Les plaisirs du patinage.
Brrr! le froid pince. Il attache des pendeloques d'argent aux branches des arbres et durcit le miroir des lacs.
Le Cercle des patineurs va-t-il cesser d'être une institution platonique, et pouvoir, le thermomètre aidant, réaliser son rêve, tant de fois déçu, d'une de ses pittoresques "glisseries" nocturnes, comme ses fondateurs, le marquis de Mornay, le vicomte Olympe Aguado, le marquis de Castellane, Aston Bloun, Henri Cartier, le comte de Saint-Priest, le prince d'Hénin, etc., en avait organisé sous l'empire?
Car c'est l'impératrice Eugénie qui s'était faite l'initiatrice de ce sport, dont les héroïnes furent, au début, la princesse Murat, la marquise de Galiffet, Mmes Swickowska, Magnan, de Lowenal, etc.. La souveraine suivait en cela, comme en toutes choses, l'exemple de Marie-Antoinette; et les fêtes du Bois de Boulogne n'étaient qu'une évocation des fêtes de Versailles, à l'époque où les courtisans assiégeaient la pièce d'eau des Suisses pour saluer l'Autrichienne jouant à la tsarine, pour applaudir aux exercices vertigineux de Saint-Georges, ou pour voir évoluer le traîneau de M. de Lauzun, attelé comme une troïka russe, et que faisaient voler sur la glace trois molosses énormes, hurlant et bondissant sous leurs caparaçons de velours armorié.
Ce fut la période triomphante du patin.
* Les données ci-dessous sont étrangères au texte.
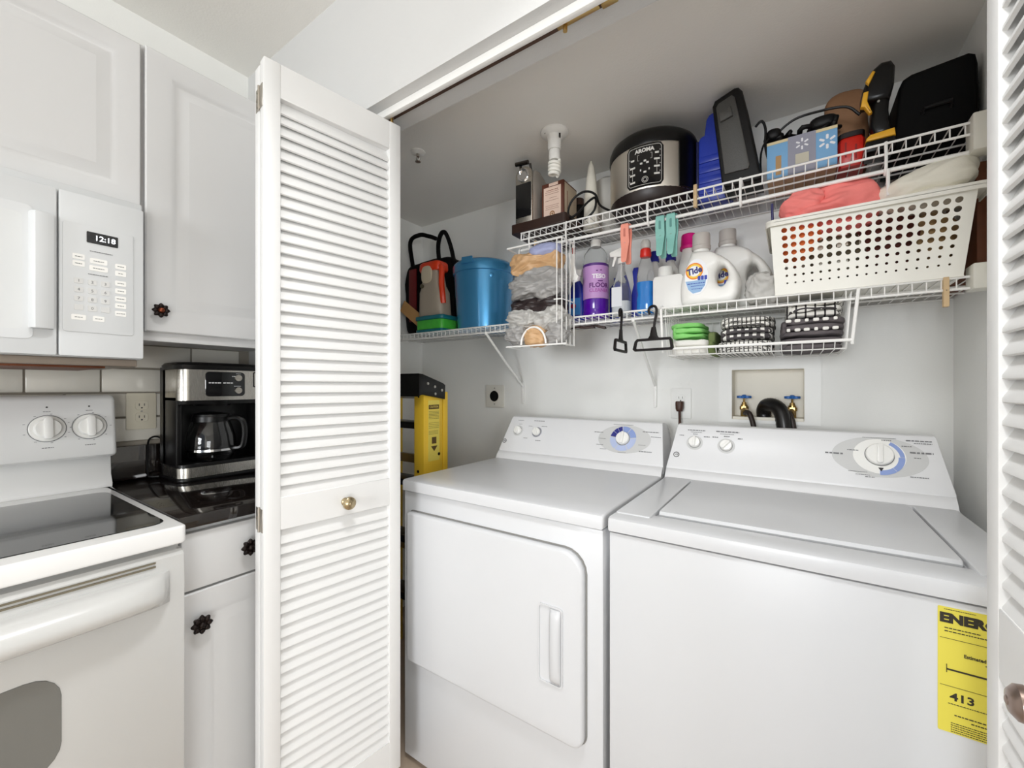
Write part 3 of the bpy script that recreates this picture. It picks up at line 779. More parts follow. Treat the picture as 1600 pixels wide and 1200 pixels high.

Les patineurs et patineuses du bel air se donnaient rendez-vous de préférence au Bois de Boulogne, ce qui n'empêchait qu'ils fissent de temps à autre, quelques infidélités à leur skating favori. Témoin la splendide fête donnée à Chantilly, par la colonie Anglo-Américaine, et où les fils de lord Cowley, lady Wellesley, miss Call, etc., se montrèrent les dignes émules du prince Albert, qui passait alors pour le meilleur patin du monde. Il y eut même, ce jour-là, des épisodes... romanesques que le programme n'avait point prévus; et, un chroniqueur du temps, y faisant une allusion discrète, terminait son compte rendu par ce distique célèbre:
C'est moins dangereux de glisser
Sur le gazon que sur la glace!
Glissons..., n'appuyons pas!
Depuis cette époque, le patinage est entré dans les mœurs parisiennes, et Paris est, avec Londres, La Haye, Madrid et Vienne, une des villes d'Europe où on le pratique avec le plus de ferveur. On va crier au paradoxe; mais cet art, car c'en est un, compte beaucoup plus de virtuoses dans les pays à climat relativement tempéré que dans les pays où le froid est rude et persistant. Cette anomalie s'explique par ce fait que, sous le ciel boréal, le patin est un entraînement indispensable, et non pas, comme chez nous le fleuret ou la paume, un instrument de plaisir et de sport; un objet de première nécessité, d'usage habituel, et non pas un objet d'exception et de luxe. Aussi les Russes, les Suédois et les Norvégiens ne sont-ils que de pauvres patineurs auprès de nous, auprès des Anglais, des Flamands, des Viennois et des Espagnols. Le Parisien, la Parisienne surtout, depuis la création du Palais de Glace, excelle dans ces exercices où, en outre des qualités qui leur sont communes avec leurs émules ou leurs rivaux, ils apportent deux qualités qui leur sont personnelles, deux dons de nature: l'élégance et la grâce.
C'est pourquoi, à partir de décembre, au Cercle des Patineurs, on suit avec anxiété la dépression du thermomètre. Mais on ne s'y leurre pas d'un trop hâtif espoir. Sous nos latitudes flasques et molles, où le bonhomme Hiver n'est qu'un vieillard caduc, quinteux, larmoyant et dépourvu de biceps, la température a de malicieux retours et de décevantes ironies. Elle fait la glace et la défait en quelques heures, et détruit en une matinée clémente, l'oeuvre de plusieurs nuits rigoureuses...
Et c'est, en fin de compte, le mieux à souhaiter pour les pauvres gens.
Emile Blavet.
Les annales politiques et littéraires, Revue universelle paraissant le dimanche, 3 février 1907.